Liquidity transfer pricing: a guide to better practice
Executive summary
This paper identifies better practices for liquidity transfer pricing (LTP) by drawing on the responses to an international survey that covered 38 large banks from nine countries. The survey focused on the enhancements banks are making to their LTP processes.
Responses to the survey show that many LTP practices were largely deficient. Many banks lacked LTP policies, employed inconsistent LTP regimes, relied on off-line processes to manually update changes in funding costs, and had poor oversight of the LTP process. Probably the most striking example of poor practice was that some banks failed to attribute liquidity costs to assets and conversely liquidity credits to liabilities for some business activities. Others did attribute liquidity costs and benefits, albeit at one average rate. This approach failed to penalise longer-term funding commitments for assets and, conversely, reward longer-term funding benefits from liabilities, and failed to incorporate timely changes in banks' actual market cost of funds. Moreover, banks' liquidity cushions were too small to withstand prolonged market disruptions and were comprised of assets that were thought to be more liquid than they actually were. Overall, these shortcomings encouraged risky maturity transformation, without regard to the structural liquidity risk that was being generated.
Better LTP practice requires each bank to produce and follow an LTP policy that defines the purpose of LTP and provides principles and/or rules to ensure LTP achieves its intended purpose. Banks should manage LTP centrally, such as in group treasury, with sufficient oversight provided by independent risk and financial control personnel. Treasury should have complete visibility of individual business balance sheets. To properly manage funding liquidity risk, banks should charge rates based on their marginal cost of funds and matched to the maturity of the product or business activity at origination. For amortising or non-maturing products, blended marginal rates should be applied. In regard to the sizing of liquidity cushions, banks should use the results of stress-testing and scenario analyses, which include idiosyncratic and market-wide disruptions, as well as a combination of the two. Assets held as part of banks' liquidity cushions should be of the highest quality to ensure liquidity can be generated when needed. Finally, business activities creating the need for banks to carry additional liquidity should be charged based on their expected usage of contingent liquidity.

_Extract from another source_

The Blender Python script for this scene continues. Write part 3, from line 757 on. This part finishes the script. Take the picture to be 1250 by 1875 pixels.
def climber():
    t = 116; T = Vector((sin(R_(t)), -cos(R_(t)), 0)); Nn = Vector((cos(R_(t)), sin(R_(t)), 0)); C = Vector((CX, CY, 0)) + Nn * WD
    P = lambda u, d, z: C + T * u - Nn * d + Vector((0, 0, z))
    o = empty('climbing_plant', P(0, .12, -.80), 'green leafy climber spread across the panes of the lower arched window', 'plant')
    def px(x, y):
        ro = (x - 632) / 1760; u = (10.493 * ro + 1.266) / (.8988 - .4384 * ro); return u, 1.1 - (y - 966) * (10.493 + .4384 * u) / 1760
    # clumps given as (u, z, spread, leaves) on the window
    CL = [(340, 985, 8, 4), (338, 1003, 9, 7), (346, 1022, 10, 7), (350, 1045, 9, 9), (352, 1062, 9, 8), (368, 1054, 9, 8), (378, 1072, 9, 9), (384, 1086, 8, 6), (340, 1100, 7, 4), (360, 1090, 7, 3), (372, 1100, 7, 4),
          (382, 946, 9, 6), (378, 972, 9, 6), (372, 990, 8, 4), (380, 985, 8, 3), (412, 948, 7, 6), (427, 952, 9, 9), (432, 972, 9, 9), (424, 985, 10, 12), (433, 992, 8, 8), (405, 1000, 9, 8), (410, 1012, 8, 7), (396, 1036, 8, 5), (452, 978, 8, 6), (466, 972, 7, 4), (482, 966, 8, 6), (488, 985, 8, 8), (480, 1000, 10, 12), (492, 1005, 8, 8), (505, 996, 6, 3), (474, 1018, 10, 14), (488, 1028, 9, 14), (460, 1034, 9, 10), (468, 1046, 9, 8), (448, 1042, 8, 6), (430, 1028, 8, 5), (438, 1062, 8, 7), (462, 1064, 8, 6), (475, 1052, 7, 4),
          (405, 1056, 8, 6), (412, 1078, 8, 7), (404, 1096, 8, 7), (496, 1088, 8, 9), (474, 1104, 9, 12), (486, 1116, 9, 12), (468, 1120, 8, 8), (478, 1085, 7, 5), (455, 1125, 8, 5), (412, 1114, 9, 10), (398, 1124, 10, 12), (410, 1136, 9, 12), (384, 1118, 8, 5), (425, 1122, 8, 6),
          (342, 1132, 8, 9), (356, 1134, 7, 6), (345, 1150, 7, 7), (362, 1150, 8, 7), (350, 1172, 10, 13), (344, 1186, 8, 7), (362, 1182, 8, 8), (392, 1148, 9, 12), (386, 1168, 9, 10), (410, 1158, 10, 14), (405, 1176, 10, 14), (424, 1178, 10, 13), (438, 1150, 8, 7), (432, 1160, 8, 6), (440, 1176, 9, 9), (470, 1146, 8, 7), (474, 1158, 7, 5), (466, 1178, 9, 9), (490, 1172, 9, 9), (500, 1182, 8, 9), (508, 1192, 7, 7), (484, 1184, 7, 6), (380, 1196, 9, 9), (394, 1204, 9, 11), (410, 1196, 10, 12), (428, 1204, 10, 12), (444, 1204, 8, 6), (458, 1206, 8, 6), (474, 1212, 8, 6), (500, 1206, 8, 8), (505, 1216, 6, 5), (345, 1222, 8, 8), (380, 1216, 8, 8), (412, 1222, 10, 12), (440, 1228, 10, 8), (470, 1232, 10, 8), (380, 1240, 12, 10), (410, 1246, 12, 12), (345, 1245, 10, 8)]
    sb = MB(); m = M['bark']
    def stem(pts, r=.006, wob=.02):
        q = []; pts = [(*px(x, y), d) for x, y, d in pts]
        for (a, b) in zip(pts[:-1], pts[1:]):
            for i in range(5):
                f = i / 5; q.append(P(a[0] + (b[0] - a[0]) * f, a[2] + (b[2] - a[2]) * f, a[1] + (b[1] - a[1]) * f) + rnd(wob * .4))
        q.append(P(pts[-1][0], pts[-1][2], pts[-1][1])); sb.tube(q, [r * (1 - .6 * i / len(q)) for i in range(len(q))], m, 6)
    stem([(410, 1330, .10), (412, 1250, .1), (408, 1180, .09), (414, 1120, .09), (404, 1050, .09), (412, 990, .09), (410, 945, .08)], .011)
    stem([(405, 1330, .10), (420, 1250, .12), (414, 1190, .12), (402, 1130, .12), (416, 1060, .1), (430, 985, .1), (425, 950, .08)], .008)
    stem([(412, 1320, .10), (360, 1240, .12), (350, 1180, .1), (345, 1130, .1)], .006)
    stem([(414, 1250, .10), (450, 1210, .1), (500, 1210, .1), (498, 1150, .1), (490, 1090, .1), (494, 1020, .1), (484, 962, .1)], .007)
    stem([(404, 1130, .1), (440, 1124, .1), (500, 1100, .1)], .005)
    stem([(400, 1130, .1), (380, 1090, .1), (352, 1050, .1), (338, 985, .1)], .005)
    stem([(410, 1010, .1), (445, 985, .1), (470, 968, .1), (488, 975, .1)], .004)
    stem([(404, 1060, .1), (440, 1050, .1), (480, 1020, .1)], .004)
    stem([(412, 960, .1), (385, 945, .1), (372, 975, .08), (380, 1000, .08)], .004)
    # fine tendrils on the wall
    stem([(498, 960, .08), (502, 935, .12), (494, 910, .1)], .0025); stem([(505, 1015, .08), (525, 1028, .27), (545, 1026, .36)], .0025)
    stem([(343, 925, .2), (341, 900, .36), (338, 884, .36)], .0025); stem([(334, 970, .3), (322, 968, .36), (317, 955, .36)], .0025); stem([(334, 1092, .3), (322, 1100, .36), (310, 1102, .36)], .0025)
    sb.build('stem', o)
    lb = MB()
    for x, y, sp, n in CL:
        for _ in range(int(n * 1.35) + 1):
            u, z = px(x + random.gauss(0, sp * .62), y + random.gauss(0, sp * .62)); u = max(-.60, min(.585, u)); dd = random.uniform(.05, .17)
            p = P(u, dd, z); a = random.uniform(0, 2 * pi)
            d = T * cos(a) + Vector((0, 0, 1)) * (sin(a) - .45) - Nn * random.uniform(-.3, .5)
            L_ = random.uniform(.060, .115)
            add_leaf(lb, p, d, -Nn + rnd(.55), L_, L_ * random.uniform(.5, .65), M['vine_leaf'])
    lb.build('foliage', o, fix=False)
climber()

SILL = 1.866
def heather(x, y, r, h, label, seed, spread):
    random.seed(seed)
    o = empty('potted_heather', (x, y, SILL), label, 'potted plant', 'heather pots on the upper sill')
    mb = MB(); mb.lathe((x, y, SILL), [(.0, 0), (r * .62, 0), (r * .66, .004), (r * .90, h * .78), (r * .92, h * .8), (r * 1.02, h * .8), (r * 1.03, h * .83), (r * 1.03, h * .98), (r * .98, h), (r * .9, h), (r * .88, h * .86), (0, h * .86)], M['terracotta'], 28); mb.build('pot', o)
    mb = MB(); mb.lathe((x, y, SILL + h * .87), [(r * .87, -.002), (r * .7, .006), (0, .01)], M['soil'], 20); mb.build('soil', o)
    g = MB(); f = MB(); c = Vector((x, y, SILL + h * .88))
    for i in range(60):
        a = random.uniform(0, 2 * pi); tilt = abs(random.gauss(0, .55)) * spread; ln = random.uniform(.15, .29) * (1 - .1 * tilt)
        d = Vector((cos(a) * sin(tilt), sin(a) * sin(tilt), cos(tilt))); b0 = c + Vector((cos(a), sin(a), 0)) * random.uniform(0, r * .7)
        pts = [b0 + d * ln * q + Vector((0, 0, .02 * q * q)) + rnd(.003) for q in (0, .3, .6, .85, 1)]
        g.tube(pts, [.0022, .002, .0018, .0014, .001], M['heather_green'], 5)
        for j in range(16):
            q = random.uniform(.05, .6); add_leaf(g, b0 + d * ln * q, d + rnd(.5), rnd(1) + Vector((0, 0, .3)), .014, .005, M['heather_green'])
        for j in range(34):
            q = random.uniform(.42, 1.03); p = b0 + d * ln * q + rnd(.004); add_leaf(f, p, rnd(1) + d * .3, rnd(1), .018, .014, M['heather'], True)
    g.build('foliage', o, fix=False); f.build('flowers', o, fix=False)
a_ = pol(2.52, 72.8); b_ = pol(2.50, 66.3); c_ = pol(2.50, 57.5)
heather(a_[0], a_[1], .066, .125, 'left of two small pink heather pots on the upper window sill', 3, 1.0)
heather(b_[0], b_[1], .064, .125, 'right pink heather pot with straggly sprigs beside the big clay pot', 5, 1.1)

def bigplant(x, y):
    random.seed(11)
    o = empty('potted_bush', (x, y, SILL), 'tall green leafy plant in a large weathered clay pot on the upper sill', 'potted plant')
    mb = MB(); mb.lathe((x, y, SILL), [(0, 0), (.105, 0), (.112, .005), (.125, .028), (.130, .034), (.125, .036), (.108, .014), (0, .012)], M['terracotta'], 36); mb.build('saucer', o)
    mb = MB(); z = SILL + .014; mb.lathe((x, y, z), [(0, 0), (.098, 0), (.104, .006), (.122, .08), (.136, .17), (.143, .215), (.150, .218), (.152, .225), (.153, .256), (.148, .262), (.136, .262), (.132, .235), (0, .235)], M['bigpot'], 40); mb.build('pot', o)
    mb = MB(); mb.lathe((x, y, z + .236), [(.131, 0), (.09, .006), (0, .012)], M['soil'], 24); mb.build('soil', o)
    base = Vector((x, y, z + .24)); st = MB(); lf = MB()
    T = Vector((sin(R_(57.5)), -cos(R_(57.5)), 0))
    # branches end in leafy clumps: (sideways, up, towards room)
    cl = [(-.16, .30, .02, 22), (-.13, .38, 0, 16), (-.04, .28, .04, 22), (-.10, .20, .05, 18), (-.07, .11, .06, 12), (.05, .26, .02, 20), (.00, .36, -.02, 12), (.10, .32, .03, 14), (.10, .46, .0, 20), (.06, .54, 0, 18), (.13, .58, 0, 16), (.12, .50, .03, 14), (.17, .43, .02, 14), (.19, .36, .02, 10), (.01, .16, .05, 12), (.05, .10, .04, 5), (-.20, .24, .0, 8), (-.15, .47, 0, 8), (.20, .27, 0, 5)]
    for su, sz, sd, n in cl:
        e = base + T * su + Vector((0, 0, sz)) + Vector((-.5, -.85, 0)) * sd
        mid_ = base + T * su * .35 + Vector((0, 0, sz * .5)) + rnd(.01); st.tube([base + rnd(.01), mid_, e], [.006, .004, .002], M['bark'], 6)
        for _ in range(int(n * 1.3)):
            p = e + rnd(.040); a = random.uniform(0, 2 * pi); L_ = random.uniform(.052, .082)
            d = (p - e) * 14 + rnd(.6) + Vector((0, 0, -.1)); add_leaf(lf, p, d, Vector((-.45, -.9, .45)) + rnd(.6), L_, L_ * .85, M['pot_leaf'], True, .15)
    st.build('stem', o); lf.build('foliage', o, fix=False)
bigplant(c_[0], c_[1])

Overall, better LTP practices will ensure that banks accrue less illiquid and correlated assets, use more stable sources of funding to meet the demands of their business activities, and carry a more sufficiently sized liquidity cushion to withstand unexpected idiosyncratic and/or market-wide disruptions. Banks, supervisors and other stakeholders are therefore encouraged to consider the better LTP practices that are identified in this paper.